A March 2015 study, for instance, found that a prolonged drought in the Fertile Crescent played a key role in triggering Syria’s ongoing civil war, a brutal event that has cost at least 470,000 lives since 2011. 

Image: Getty Images

That same drought was made two to three times more likely to occur because of human-caused global warming, the researchers from Columbia University’s Lamont Doherty Observatory in New York determined.

Even more worrying for the defense and security communities: Climate projections almost unanimously show that conflict-prone countries in the Middle East, northern Africa and southern Europe will become increasingly drier and hotter in coming decades due to the warming planet.

Many of those nations are already suffering from extreme weather, including a rash of heat waves last week throughout the Arabian Gulf and North Africa. 

The Iraqi city of Basra experienced a record temperature of 128 degrees Fahrenheit (53.9 degrees Celsius) on July 22. The city of Mitrabah in Kuwait saw a temperature of 129.2 degrees Fahrenheit (54 degrees Celsius) on July 21 — which may be the hottest temperature on record for the Eastern Hemisphere and Asia, the World Meteorological Organization (WMO) reported.

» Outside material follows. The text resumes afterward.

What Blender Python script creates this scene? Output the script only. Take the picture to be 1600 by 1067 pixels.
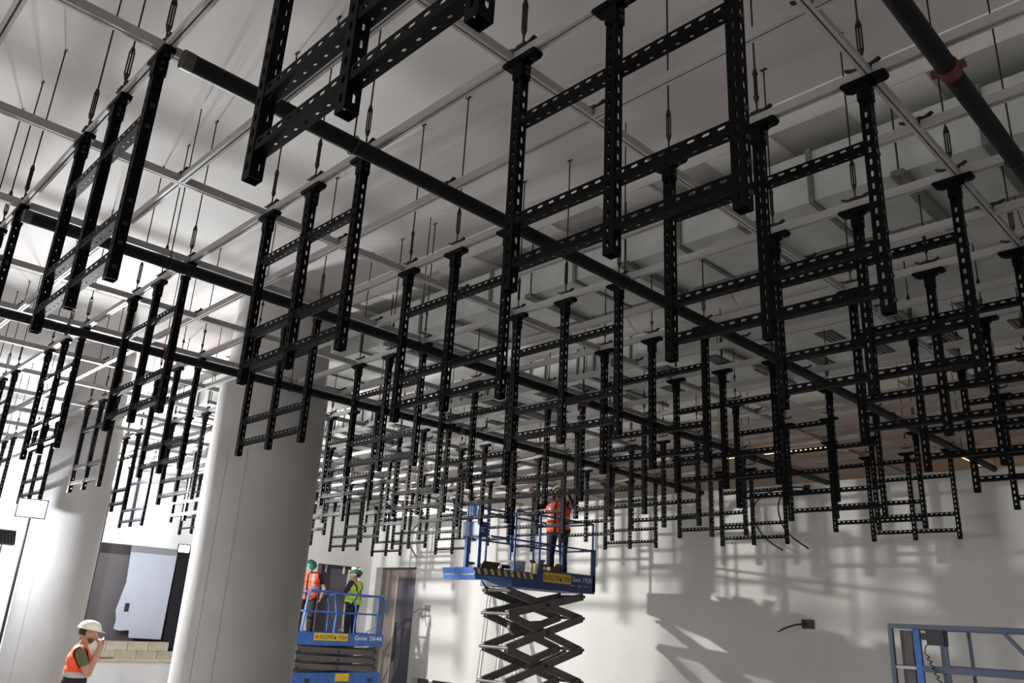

Heat waves and hotter days and nights have become more frequent in the past 50 years, and such scorching events are likely to last longer, burn hotter and strike more often further into this century, the WMO said.

That’s a major risk factor for all countries, but especially those split by fierce rivalries among ethnic groups, according to the new study by Schleussner and his co-author Jonathan Donges.

For their research, the scientists looked at two key sets of data for the 30-year period from 1980 to 2010. 

The first set included information on 241 conflict outbreaks, aggregated from security research firms. The second included data on the economic damages caused by 18,000 climate-related disasters, gathered by the German reinsurance giant Munich Re. 

Schleussner and Donges looked at a range of risk factors — low literacy rates, social inequality, high poverty levels, dependence on agriculture, etc. — to help explain any coincidences between the outbreak of conflicts and the outbreak of droughts, floods and other extreme climate events.

Image: Getty Images

But only ethnic division fractionalization stood out as a leading risk factor. “It was something that surprised us as well,” Schleussner said.

“It may be that particularly in the ethnically fractionalized countries, where the ethnic borders may serve as predetermined conflict lines, there is an easy and fast mobilization potential [for conflict],” he added. 

“But to really understand that, much more research is needed.”

Femia of the Center for Climate and Security said the study highlights the need for policymakers and organizations to be sensitive to ethnic tensions and inclusive of all groups as countries adapt to the effects of climate change or respond after natural disasters.

“We should be thinking about how actions to deal with these issues can actually help bring conflicting parties together, including those who are at odds along ethnic lines,” he said.